A major source of foreign exchange for India is the money sent back home by Indians living or working abroad. For the fiscal year 2006 these inward remittances stood at $24.6 billion. Two thirds of this came from two sources: USA (44%) and the Gulf (24%).

The fact that a fraction of the savings of Indians employed abroad equals India’s gross software export earning brings home a point that is often ignored. Much of India’s software manpower is under-employed.

In the calendar year 2005, China exported to USA toys, games and sports equipment worth $19 billion; furniture worth $17 billion; and footwear and parts worth $12 billion. Thus China earned about $48 billion from the labours of its relatively low-skilled work force, while India employed its top brains to bring in no more than $24 billion.

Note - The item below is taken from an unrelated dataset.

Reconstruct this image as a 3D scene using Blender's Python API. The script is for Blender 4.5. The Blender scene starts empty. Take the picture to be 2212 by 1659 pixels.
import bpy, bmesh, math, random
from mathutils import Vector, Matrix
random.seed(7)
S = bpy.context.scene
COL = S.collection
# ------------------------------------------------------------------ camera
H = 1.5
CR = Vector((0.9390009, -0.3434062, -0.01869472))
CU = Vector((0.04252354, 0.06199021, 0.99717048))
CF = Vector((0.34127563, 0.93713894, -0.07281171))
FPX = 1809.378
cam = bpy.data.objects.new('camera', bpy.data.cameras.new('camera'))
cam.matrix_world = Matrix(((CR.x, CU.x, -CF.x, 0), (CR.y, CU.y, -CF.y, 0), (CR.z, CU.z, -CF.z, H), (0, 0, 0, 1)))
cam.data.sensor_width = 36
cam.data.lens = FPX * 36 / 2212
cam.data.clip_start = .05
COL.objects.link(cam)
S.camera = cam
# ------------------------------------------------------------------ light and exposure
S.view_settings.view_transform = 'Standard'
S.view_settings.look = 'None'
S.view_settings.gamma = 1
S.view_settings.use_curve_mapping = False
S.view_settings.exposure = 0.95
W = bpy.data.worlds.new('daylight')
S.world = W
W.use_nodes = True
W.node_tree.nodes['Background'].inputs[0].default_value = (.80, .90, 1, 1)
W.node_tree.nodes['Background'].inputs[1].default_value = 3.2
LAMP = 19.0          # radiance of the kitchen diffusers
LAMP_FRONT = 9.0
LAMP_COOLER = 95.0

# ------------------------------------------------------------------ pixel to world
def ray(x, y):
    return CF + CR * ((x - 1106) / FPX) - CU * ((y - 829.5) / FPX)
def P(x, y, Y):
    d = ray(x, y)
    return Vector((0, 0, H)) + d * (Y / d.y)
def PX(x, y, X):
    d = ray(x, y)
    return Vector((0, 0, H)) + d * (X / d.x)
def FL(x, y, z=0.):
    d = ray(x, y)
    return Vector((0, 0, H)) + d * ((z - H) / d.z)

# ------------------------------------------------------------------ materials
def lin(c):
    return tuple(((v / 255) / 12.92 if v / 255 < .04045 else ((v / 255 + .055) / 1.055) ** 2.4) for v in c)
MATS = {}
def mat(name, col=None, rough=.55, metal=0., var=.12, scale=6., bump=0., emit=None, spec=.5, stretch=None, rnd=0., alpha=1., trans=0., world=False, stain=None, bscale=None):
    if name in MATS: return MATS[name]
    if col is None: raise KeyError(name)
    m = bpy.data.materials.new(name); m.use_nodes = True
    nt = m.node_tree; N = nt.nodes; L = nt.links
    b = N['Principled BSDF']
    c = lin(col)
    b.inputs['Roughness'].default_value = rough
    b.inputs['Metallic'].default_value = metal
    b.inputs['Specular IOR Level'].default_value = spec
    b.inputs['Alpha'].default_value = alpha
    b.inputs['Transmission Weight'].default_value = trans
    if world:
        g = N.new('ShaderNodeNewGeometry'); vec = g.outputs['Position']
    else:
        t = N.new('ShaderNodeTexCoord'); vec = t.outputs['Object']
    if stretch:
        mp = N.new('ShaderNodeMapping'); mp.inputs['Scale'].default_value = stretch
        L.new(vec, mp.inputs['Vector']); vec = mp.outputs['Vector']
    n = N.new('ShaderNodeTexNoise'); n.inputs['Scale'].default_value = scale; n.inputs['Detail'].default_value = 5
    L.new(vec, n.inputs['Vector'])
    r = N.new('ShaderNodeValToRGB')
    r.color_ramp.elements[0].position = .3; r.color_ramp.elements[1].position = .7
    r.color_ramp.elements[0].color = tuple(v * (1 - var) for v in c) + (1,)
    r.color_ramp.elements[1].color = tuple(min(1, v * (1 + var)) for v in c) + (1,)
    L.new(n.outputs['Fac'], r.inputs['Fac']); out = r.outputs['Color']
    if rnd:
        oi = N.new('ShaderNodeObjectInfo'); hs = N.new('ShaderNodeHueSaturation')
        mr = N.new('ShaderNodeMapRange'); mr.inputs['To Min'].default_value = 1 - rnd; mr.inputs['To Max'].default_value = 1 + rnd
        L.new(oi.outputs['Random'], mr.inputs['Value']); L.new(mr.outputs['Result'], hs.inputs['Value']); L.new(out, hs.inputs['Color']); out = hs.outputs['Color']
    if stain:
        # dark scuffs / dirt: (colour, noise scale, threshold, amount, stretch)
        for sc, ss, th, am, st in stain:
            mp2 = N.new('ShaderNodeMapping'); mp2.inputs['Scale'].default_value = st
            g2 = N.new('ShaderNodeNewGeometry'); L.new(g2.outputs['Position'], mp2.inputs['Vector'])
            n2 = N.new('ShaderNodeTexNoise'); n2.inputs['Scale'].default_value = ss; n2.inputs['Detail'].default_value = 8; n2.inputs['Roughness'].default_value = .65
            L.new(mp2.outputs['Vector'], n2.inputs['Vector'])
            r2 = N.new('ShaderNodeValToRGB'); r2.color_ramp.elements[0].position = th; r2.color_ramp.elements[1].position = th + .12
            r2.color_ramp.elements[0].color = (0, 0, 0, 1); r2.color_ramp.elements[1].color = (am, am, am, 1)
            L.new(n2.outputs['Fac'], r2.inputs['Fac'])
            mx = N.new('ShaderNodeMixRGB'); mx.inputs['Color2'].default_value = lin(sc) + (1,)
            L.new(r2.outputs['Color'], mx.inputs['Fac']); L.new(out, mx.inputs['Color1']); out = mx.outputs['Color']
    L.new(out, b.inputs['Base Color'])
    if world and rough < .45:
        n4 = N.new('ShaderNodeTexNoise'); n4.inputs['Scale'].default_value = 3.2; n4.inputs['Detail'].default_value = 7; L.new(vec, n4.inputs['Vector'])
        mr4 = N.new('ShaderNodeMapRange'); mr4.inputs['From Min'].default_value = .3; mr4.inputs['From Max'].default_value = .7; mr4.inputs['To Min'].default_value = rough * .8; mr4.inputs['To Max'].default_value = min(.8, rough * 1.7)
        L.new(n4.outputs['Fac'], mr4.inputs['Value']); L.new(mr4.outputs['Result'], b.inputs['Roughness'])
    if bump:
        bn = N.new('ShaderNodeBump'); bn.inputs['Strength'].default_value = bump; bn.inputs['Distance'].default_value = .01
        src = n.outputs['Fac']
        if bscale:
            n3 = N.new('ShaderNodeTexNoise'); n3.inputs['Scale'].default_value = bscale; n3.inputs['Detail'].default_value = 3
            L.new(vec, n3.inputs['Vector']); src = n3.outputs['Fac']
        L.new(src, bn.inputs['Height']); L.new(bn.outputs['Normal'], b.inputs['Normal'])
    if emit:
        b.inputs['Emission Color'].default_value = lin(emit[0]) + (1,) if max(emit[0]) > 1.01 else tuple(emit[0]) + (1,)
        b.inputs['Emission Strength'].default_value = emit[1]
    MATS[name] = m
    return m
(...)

Much of the foreign praise for the so-called Indian IT prowess stems not because of the cost advantage India offers but because India makes available highly skilled people for doing stupid repetitive work at a couple of hundreds of dollars a month. Many analysts have used the term cyber-coolie to describe the phenomenon.

My own preference is for the term techno-baboo or cyber-baboo (colonial-era spellings being advisedly used). Coolie is a degrading term; the coolie can retaliate. The British in South Africa called Mahatma Gandhi a coolie, and see what happened to the empire! But baboo is a soothing term. A baboo can remain a baboo for ever and feel proud of the fact.

About 200 global companies have opened their research and development centres in India. Not withstanding the composite nomenclature, these centres are for further development of original research done in the West rather than for original research itself. In any case even if the authors of the patents being filed from these centres are Indians, the patents are not owned by them but by the parent company.

If the parent companies were to set these centres up in their own countries and hire these very Indians, their salary bill will go up about eight times. The money Indians will be sending back home will far exceed the salaries they are now getting.

We should now wean our upper-end IT experts away from employment and convert them into entrepreneurs. This would require a strategy and more importantly a change in the national mindset. As a society, we are afraid of failure. We do not want to try lest we fail.

We content ourselves with letting others take the initiative and feel happy when a peripheral role assigned to us. As Kiran Majumdar is fond of pointing out, nothing succeeds like failure. People should be encouraged to try and fail so that they themselves or others can build on their failure and succeed.

India should set up an IT Entrepreneur Fund. We should encourage, or rather tempt, professionals currently employed in India or abroad to set up eventually royalty-yielding companies. For this not only capital but also small pieces of land at concessional rates should be provided.